Not long ago, potential home buyers made a personal visit to a showroom to check out potential homes and amenities at The Irvine Ranch Community in California. They strolled into a home center to gather information about a community, projected timelines, and home builders.

But in January, the Newport Beach, Calif.-based developer changed its sales strategy. It closed the doors to a physical showroom and created a virtual community online, offering search capabilities without the bricks, glass, and mortar of an office.

“Every year, our walk-in visits to our physical location were staying the same or decreasing, but our Internet traffic was increasing substantially,” says Suzanne Maddalon, senior director of marketing and research for the Irvine Community Development Co. “It made the physical location less needed overall.”

As more potential buyers are going online in a search for their dream home, The Irvine Company as well as other builders and developers are responding with an increased Internet presence. Although most companies are not replacing the corporeal connection entirely, many are enhancing their Web sites to reach out to buyers earlier in the process.

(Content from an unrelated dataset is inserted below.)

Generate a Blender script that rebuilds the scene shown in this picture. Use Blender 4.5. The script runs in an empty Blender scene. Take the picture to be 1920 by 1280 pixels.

It's a smart move, according to a recent survey by the National Association of Realtors. In 2005, 77 percent of home buyers used the Internet in their search for a new home—a huge jump from the 2 percent figure reported 10 years earlier.

“It is significant,” says Todd Costigan, senior manager for NAR's Center for Realtor Technology. “That contrasts with 40-some percent only four years ago, and in the mid-'90s, it was virtually nobody.”

In many cases, the Web is the first stop for home buyers, he says. Most users look online to define and refine their searches and explore the market before they hit the streets to check out a model or meet with a developer. These shoppers, Costigan says, are better prepared and more qualified to find the right home.

“They have an idea of what they want and what they don't want,” he says. “They aren't spending the time of the person who might be in the sales office or showing them the model home. It often shortens the sales cycles, which is good.”

TAKING THE LEAP At The Irvine Company, officials spotted the trend, took a closer look at their Web site, increased the online functions, and closed down the physical center, says Maddalon.

Maintaining a human connection, they made sure to include a way for users to contact a real person with questions by including the Ask an Expert Feature, which allows visitors to call or e-mail someone seven days a week.